Stored data:
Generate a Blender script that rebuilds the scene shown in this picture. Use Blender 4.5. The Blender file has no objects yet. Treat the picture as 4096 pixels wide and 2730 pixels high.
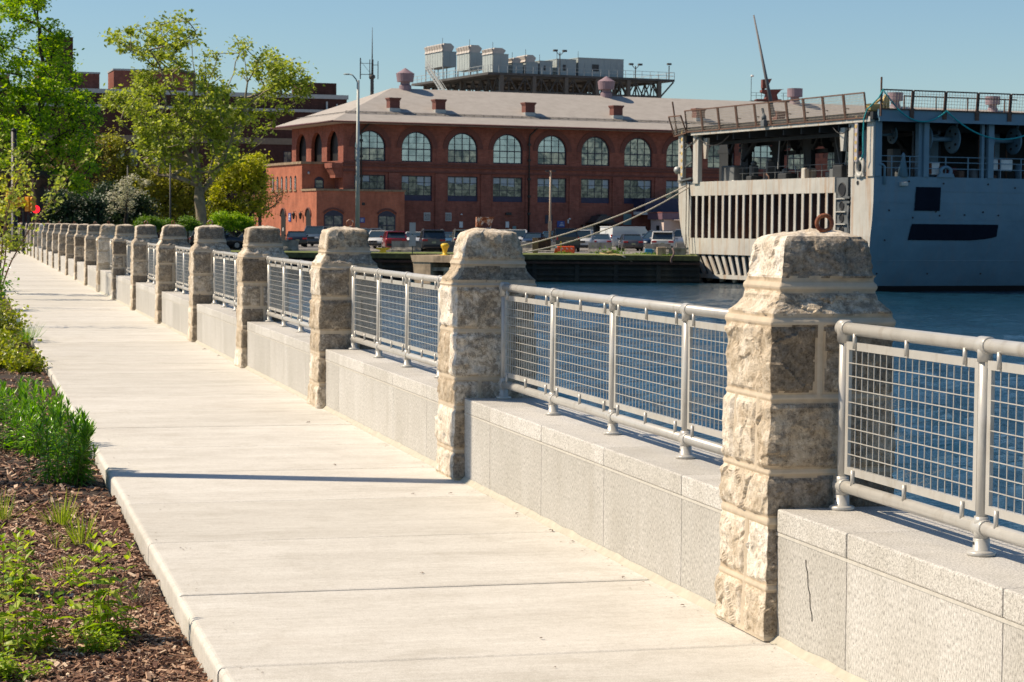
import bpy, bmesh, math, random
import numpy as np
from mathutils import Vector, Matrix, noise

# ------------------------------------------------------------------ camera, world, sun
sc = bpy.context.scene
COL = sc.collection
H = 1.6                                   # eye height above the pavement
FPX, PITCH, ROLL = 8578.0, 0.0532, 0.0084  # focal length in pixels of a 4096 wide picture
cam_d = bpy.data.cameras.new('camera')
cam = bpy.data.objects.new('camera', cam_d); COL.objects.link(cam)
cam_d.sensor_width = 36.0
cam_d.lens = FPX / 4096.0 * 36.0
cam_d.clip_start = 0.1; cam_d.clip_end = 20000
cam.matrix_world = Matrix.Translation((0, 0, H)) @ Matrix.Rotation(math.pi/2 - PITCH, 4, 'X') @ Matrix.Rotation(ROLL, 4, 'Z')
cam_d.dof.use_dof = True
cam_d.dof.focus_distance = 9.5
cam_d.dof.aperture_fstop = 20.0
sc.camera = cam

SUN_AZ = math.atan2(-0.9946, 0.104)        # the sun stands to the left, a little ahead
SUN_EL = math.radians(47)
world = bpy.data.worlds.new('World'); sc.world = world; world.use_nodes = True
wn = world.node_tree.nodes; wl = world.node_tree.links
for n in list(wn): wn.remove(n)
wo = wn.new('ShaderNodeOutputWorld'); wb = wn.new('ShaderNodeBackground'); sky = wn.new('ShaderNodeTexSky')
sky.sky_type = 'NISHITA'; sky.sun_disc = False
sky.sun_elevation = SUN_EL; sky.sun_rotation = SUN_AZ
sky.altitude = 0; sky.air_density = 1.0; sky.dust_density = 0.25; sky.ozone_density = 2.5
wb.inputs['Strength'].default_value = 0.079
tint = wn.new('ShaderNodeMix'); tint.data_type = 'RGBA'; tint.blend_type = 'MULTIPLY'; tint.inputs[0].default_value = 1.0
tint.inputs[7].default_value = (.86, .985, 1.06, 1); wl.new(sky.outputs[0], tint.inputs[6]); wl.new(tint.outputs[2], wb.inputs['Color']); wl.new(wb.outputs[0], wo.inputs['Surface'])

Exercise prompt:
Leave out the pictures and repeat the lines from the start of the material through the line with "sc.camera = cam", inclusive.

Final result:
Generate a Blender script that rebuilds the scene shown in this picture. Use Blender 4.5. The Blender file has no objects yet. Treat the picture as 4096 pixels wide and 2730 pixels high.
import bpy, bmesh, math, random
import numpy as np
from mathutils import Vector, Matrix, noise

# ------------------------------------------------------------------ camera, world, sun
sc = bpy.context.scene
COL = sc.collection
H = 1.6                                   # eye height above the pavement
FPX, PITCH, ROLL = 8578.0, 0.0532, 0.0084  # focal length in pixels of a 4096 wide picture
cam_d = bpy.data.cameras.new('camera')
cam = bpy.data.objects.new('camera', cam_d); COL.objects.link(cam)
cam_d.sensor_width = 36.0
cam_d.lens = FPX / 4096.0 * 36.0
cam_d.clip_start = 0.1; cam_d.clip_end = 20000
cam.matrix_world = Matrix.Translation((0, 0, H)) @ Matrix.Rotation(math.pi/2 - PITCH, 4, 'X') @ Matrix.Rotation(ROLL, 4, 'Z')
cam_d.dof.use_dof = True
cam_d.dof.focus_distance = 9.5
cam_d.dof.aperture_fstop = 20.0
sc.camera = cam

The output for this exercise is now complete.